Voyante, à sa manière. Ainsi, ses chansons des années 70 peuvent être
reprises à l'identique vingt ans plus tard: «Il fait froid dans le
monde/ Ça commence à se savoir/ Et il y a des incendies qui s'allument/
Dans certains endroits/ Parce qu'il fait trop froid/ Traducteurs, traduisez.»
Son deuxième
album, Comme à la radio (1971), enregistré avec le gang free-jazz
Art Ensemble of Chicago (Lester Bowie à la trompette), annonçait déjà
des rendez-vous constants avec l'avant-garde. Puis, fusionnant avec
le musicien kabyle Areski Belkacem, Brigitte Fontaine a pris le pouls
des musiques world avec le même naturel qu'elle fera siennes les palpitations
électroniques.
Plongée, durant les années 80, dans les eaux profondes du théâtre et
du roman, Brigitte Fontaine revient à la chanson, à la fin de la décennie,
grâce à une productrice japonaise qui prend en charge le Nougat.
Cheveu ras, visage émacié, elle se révèle un modèle pour une jeune génération
décomplexée. Fan, Etienne Daho produit Genre humain, le véritable
album du retour, où Brigitte Fontaine reprend Comme à la radio
sur un groove obsédant. D'apparence moins fragile, c'est une voix de
tabac qui affirme ses dernières audaces. Peu à voir avec la prose des
années 70, ses chansons ne s'appliquent aujourd'hui qu'à des vers impeccables.
Volupté. Sur le socle d'une culture héritée du romantisme, elle
invente un monde de faux diamants, de vrais palaces et de Chevrolet.

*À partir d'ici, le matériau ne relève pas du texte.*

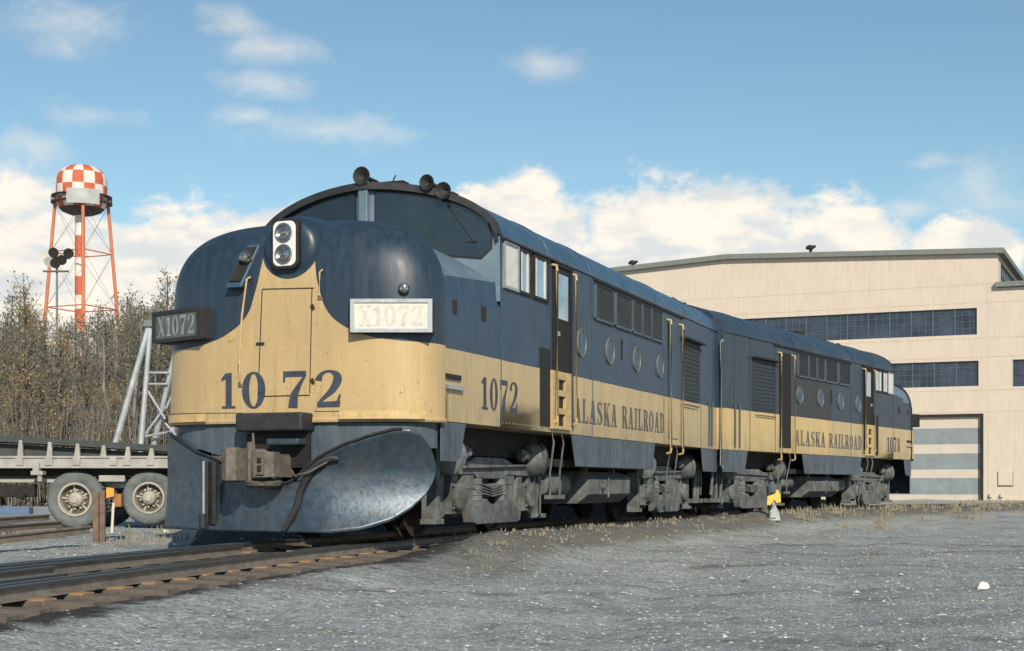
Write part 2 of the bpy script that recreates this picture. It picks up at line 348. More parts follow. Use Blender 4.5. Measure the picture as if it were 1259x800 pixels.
def make_truck(yc,parent,nodes_label=None):
    fr=MB()
    for sx in(1,-1):
        X=sx*1.22; t=.14*sx
        # cast frame: top member, two pedestals, spring seat, centre window
        fr.side([(yc-1.85,.92),(yc-1.75,1.04),(yc-.9,1.02),(yc-.55,1.10),(yc+.55,1.10),(yc+.9,1.02),(yc+1.75,1.04),(yc+1.85,.92),(yc+1.78,.84),(yc+.62,.86),(yc+.5,.80),(yc-.5,.80),(yc-.62,.86),(yc-1.78,.84)],X,.16)
        for q in(-1,1):
            fr.side([(yc+q*1.16,.86),(yc+q*1.05,.34),(yc+q*1.30,.26),(yc+q*1.36,.86)],X,.13)
            fr.side([(yc+q*1.62,.86),(yc+q*1.60,.30),(yc+q*1.74,.24),(yc+q*1.86,.60),(yc+q*1.82,.86)],X,.13)
            fr.side([(yc+q*.60,.86),(yc+q*.62,.42),(yc+q*.92,.38),(yc+q*1.0,.86)],X+sx*.02,.12)
            fr.tube((X+sx*.10,yc+q*.46,.46),(X+sx*.10,yc+q*.46,.80),.10,n=12)      # coil springs
            for k in range(4): fr.lathe([(.085,0),(.115,.012),(.115,.035),(.085,.047)],(X+sx*.10,yc+q*.46,.48+k*.075),(0,0,1),12)
            fr.box(X-sx*.02,X+sx*.20,yc+q*1.9,yc+q*2.02,.22,.95)
            fr.tube((X+sx*.18,yc+q*1.98,.30),(X+sx*.18,yc+q*1.98,1.22),.028,n=8)
            fr.box(X+sx*.02,X+sx*.24,yc+q*1.86,yc+q*2.16,.20,.27)
        fr.side([(yc-.98,.46),(yc-.90,.20),(yc-.80,.17),(yc+.80,.17),(yc+.90,.20),(yc+.98,.46),(yc+.62,.40),(yc+.45,.52),(yc+.25,.44),(yc-.25,.44),(yc-.45,.52),(yc-.62,.40)],X+sx*.10,.17)
        for k in range(4): fr.side([(yc-.55+.05*k,.60+.035*k),(yc,.54+.035*k),(yc+.55-.05*k,.60+.035*k),(yc+.55-.05*k,.625+.035*k),(yc,.565+.035*k),(yc-.55+.05*k,.625+.035*k)],X+sx*.10,.1)
        fr.tube((X+sx*.12,yc-.95,.66),(X+sx*.12,yc+.95,.74),.03,n=8); fr.tube((X+sx*.2,yc-1.1,.95),(X+sx*.2,yc+1.4,1.0),.022,n=6)
    fr.box(-1.2,1.2,yc-.35,yc+.35,.5,.9)
    tr=fr.build('truck',M_TRUCK,parent,bevel=.018)
    for q in(-1,1):
        w=MB()
        for sx in(1,-1):
            w.lathe([(.12,-.08),(.42,-.06),(.45,-.10),(.50,-.10),(.485,.02),(.50,.03),(.53,.035),(.53,.06),(.42,.06),(.30,.0),(.14,.03),(.12,.12)],(sx*.76,yc+q*1.4,.50),(-sx,0,0),36)
        w.tube((-.8,yc+q*1.4,.5),(.8,yc+q*1.4,.5),.09); w.build('wheelset',M_WHEEL,tr,smooth=True)
        for sx in(1,-1):
            j=MB(); X=sx*1.24
            j.box(X,X+sx*.20,yc+q*1.4-.19,yc+q*1.4+.19,.32,.74)
            j.lathe([(.19,0),(.19,.06),(.16,.09),(.08,.10)],(X+sx*.20,yc+q*1.4,.55),(sx,0,0),20)
            for a in(-1,1):
                for b in(-1,1): j.tube((X+sx*.2,yc+q*1.4+a*.15,.55+b*.15),(X+sx*.235,yc+q*1.4+a*.15,.55+b*.15),.025,n=6)
            j.build('journal_box',M_TRUCK,tr,smooth=True,bevel=.02)
            c=MB(); yy=yc+q*1.72
            c.lathe([(.05,-.22),(.20,-.20),(.26,-.12),(.26,.02),(.235,.05),(.26,.07),(.26,.10),(.20,.15),(.09,.17)],(sx*1.42,yy,1.10),(sx*.75,q*.66,.05),22)
            c.tube((sx*1.44,yy,1.12),(sx*1.42,yc+q*1.12,1.15),.05,n=10); c.lathe([(.0,-.1),(.09,-.06),(.10,.02),(.05,.09)],(sx*1.44,yc+q*1.12,1.15),(sx,0,0),12)
            c.tube((sx*1.42,yy,1.1),(sx*1.36,yy+q*.1,.7),.03,n=8)
            c.build('brake_cylinder',M_TRUCK,tr,smooth=True)
    return tr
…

Ces carrosses conduisent à des fêtes où règnent luxuriance, ivresse
et volupté.
Résolument
dandy, elle guette des arrangements musicaux inédits tout en filant
un chant dans la plus pure tradition poétique des chanteuses de rue.
Brigitte Fontaine a ceci de rare qu'elle attise sans cesse la curiosité,
cultivant la remise en question perpétuelle, marque d'une indéfectible
jeunesse. Sur son dernier album,
d'ailleurs, des pointures pop-rock très actuelles la rejoignent. Brigitte
Fontaine a pris le parti d'un disque varié, passionnant, parfois surprenant,
l'occasion de s'ouvrir à un nouveau public et de vérifier une intuition
de Godard: «La marge, c'est ce qui relie les pages.».